'This is not a coup' says Thai army, as martial law declared

'This is not a coup' says Thai army, as martial law declared
Anti-government protest leader Suthep Thaugsuban gives a traditional greeting to a soldier before leaving the Government House in Bangkok

BANGKOK - Thailand's army declared martial law nationwide on Tuesday to restore order after six months of street protests that have left the country without a proper functioning government, but denied that the surprise move amounted to a military coup.

While troops patrolled parts of Bangkok, the caretaker government led by supporters of self-exiled former premier Thaksin Shinawatra was still in office, military and government officials said. Ministers were not informed of the army's plan before the announcement on television at 3 a.m. (4 p.m. EDT on Monday).

Army chief General Prayuth Chan-ocha said the military was taking charge of public security because of violent protests that had claimed lives and caused damage. Nearly 30 people have been killed since the protests began in November last year.

"We are concerned this violence could harm the country's security in general. Then, in order to restore law and order to the country, we have declared martial law," Prayuth said. "I'm asking all those activist groups to stop all activities and cooperate with us in seeking a way out of this crisis."
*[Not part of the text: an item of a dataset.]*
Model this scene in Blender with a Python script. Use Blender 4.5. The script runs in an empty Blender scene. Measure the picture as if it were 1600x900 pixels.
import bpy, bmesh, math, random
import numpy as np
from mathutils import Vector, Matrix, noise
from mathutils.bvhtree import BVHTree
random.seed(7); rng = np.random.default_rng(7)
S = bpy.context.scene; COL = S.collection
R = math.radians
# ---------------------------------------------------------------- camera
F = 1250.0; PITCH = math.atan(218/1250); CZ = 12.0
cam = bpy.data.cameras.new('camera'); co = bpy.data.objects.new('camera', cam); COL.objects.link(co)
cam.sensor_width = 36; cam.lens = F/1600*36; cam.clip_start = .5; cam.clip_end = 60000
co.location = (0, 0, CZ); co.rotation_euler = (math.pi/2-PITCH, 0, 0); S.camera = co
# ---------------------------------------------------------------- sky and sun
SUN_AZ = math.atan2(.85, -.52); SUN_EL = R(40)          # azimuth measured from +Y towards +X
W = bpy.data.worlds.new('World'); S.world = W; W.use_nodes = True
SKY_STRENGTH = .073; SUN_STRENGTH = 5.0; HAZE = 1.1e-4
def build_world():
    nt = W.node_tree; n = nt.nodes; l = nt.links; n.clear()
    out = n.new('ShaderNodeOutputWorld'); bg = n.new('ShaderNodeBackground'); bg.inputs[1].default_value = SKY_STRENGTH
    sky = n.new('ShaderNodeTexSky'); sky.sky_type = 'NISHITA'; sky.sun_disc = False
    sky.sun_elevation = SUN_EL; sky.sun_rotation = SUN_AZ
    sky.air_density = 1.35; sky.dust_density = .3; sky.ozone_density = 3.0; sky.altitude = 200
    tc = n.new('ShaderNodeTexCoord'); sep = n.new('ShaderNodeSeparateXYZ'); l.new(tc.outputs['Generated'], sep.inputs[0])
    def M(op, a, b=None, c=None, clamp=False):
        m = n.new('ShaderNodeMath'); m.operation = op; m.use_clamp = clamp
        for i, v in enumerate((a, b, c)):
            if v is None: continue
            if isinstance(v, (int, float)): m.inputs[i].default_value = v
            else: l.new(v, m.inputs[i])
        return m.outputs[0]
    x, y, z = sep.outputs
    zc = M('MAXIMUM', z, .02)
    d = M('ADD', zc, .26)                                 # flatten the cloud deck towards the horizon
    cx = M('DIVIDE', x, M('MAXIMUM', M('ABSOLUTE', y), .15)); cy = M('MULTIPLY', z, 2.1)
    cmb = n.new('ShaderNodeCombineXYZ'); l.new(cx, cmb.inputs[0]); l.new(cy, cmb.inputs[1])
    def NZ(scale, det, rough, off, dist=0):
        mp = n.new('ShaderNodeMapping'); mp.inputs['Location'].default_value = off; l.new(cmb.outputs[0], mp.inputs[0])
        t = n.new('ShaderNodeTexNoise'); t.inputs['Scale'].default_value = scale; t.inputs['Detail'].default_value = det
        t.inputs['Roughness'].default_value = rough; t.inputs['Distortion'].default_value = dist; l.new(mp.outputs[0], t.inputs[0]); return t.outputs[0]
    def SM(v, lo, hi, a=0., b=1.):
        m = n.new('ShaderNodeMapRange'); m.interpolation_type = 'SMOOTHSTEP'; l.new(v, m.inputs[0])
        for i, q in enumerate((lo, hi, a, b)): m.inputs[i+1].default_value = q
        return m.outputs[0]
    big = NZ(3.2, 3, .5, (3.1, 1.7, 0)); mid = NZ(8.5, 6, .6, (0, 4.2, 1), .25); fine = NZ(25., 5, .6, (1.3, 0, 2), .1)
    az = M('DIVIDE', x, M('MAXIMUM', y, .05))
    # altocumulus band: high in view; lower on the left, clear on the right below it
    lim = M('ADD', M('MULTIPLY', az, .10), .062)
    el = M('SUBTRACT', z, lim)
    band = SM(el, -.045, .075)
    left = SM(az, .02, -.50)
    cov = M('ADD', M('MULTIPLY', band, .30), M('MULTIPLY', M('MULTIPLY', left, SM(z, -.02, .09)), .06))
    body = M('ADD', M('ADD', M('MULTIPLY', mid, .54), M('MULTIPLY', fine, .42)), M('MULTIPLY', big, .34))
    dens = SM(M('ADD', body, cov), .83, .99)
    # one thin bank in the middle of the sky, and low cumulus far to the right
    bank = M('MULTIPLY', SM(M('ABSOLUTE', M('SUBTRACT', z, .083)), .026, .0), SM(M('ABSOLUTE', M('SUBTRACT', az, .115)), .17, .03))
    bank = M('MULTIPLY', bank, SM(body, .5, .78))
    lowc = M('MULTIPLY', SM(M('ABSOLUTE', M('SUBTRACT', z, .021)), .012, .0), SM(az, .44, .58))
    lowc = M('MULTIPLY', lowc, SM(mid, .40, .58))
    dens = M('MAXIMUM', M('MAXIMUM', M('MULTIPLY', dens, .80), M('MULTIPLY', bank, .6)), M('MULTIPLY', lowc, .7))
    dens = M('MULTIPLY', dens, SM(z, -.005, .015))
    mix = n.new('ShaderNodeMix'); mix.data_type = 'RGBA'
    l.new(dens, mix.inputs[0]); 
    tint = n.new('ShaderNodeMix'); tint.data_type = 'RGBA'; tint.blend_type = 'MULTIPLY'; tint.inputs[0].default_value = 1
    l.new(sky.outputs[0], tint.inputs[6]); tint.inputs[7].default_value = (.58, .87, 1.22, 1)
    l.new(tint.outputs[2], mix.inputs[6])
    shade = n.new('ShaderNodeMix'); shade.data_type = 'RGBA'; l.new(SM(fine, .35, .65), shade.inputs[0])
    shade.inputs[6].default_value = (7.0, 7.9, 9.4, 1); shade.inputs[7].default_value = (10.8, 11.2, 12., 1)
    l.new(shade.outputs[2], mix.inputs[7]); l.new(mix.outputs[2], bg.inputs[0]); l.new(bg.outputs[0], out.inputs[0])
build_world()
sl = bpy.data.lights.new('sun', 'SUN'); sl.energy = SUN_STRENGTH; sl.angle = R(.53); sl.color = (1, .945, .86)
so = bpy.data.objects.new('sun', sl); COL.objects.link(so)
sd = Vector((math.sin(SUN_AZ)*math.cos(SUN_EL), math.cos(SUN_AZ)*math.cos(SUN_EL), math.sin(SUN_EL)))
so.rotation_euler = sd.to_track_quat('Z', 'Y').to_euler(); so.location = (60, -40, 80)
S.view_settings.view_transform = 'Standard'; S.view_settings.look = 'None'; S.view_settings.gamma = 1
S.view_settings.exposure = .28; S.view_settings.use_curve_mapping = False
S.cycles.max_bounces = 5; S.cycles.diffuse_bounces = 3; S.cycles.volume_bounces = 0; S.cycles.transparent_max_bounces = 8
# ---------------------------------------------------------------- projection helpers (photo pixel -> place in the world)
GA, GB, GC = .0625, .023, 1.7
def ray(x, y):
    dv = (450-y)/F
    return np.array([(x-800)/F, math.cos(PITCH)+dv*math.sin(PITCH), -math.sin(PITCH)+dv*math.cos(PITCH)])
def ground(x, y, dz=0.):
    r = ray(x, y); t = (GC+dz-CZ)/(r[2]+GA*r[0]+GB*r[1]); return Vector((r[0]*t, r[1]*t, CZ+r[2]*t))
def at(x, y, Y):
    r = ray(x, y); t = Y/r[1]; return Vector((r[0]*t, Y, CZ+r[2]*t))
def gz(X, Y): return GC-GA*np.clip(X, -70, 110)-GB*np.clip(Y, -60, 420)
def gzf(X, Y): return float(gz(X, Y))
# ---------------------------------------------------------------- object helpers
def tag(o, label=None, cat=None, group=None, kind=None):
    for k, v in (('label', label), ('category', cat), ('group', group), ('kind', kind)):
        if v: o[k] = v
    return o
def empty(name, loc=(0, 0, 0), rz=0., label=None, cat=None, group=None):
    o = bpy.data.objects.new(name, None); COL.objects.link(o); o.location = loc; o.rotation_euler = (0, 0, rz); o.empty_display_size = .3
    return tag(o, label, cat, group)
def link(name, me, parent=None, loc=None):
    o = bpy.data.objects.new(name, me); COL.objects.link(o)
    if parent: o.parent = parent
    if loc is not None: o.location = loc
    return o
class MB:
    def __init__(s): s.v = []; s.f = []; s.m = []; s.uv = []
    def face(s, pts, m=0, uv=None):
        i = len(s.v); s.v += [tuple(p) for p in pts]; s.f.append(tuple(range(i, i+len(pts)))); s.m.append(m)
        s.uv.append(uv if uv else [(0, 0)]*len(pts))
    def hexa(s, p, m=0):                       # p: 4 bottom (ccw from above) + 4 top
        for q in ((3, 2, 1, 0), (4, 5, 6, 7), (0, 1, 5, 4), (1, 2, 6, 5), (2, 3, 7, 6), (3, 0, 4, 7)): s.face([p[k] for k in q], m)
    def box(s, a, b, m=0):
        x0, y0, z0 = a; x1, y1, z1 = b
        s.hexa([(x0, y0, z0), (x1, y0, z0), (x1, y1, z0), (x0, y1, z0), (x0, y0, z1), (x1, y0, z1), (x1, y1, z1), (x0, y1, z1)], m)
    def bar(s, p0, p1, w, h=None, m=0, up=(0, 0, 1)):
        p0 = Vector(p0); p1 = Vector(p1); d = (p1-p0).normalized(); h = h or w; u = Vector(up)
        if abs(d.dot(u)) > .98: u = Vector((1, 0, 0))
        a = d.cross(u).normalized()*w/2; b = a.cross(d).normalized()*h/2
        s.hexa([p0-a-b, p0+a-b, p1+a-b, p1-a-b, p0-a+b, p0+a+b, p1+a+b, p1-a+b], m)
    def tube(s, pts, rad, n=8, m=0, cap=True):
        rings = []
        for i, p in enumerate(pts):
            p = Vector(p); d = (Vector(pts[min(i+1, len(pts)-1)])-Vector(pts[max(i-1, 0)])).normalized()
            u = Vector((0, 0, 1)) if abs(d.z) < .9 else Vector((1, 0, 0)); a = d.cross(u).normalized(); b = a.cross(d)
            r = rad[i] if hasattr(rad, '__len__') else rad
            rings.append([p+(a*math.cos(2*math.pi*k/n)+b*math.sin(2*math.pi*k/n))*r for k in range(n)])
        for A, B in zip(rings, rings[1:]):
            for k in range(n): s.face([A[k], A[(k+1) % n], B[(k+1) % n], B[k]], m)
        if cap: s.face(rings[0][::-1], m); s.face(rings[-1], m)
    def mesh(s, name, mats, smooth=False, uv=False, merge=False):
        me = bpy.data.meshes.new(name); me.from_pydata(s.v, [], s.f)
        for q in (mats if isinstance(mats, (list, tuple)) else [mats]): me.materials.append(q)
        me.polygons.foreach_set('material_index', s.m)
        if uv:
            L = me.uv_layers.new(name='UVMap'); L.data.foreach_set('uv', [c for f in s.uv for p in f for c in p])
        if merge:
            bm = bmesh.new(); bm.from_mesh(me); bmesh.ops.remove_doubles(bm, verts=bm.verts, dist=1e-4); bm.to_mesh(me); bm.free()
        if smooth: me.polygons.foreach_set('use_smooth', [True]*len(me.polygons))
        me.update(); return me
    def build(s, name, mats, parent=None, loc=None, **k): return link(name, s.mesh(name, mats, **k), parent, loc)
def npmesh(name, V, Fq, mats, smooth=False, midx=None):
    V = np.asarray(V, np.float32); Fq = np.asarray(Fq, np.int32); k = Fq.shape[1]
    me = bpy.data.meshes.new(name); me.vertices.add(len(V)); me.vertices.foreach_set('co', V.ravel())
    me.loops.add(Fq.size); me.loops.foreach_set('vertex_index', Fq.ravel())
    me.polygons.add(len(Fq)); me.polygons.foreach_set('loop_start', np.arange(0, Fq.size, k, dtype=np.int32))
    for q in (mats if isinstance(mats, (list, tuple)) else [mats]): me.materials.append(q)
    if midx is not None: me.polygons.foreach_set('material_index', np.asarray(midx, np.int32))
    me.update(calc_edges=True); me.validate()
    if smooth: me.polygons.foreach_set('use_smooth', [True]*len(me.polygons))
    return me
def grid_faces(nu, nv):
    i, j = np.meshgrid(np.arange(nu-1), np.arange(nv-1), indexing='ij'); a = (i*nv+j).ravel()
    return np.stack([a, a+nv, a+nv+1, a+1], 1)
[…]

Prayuth invited directors of government agencies and other high-ranking officials to a meeting at 2 p.m. (3 a.m. EDT), an army spokesman said. Provincial governors and top officials were summoned to meet the army at regional centers.

Both pro- and anti-government protesters are camped out at different places in the capital and, to prevent clashes, the army ordered them to remain where they were and not march anywhere. The army also called on media not to broadcast material that would affect national security and ordered 10 satellite TV channels, including both pro- and anti-government stations, to stop broadcasting.

The caretaker government, wary of the army given its past interventions on the side of the establishment, welcomed the move to restore order. It said it had not been informed but it was still running the country.

"The government doesn't have a problem with this and can govern the country as normal," caretaker Justice Minister Chaikasem Nitisiri, told Reuters.

An aide said caretaker Prime Minister Niwatthamrong Boonsongphaisan had summoned a government meeting at an undisclosed location to discuss the situation.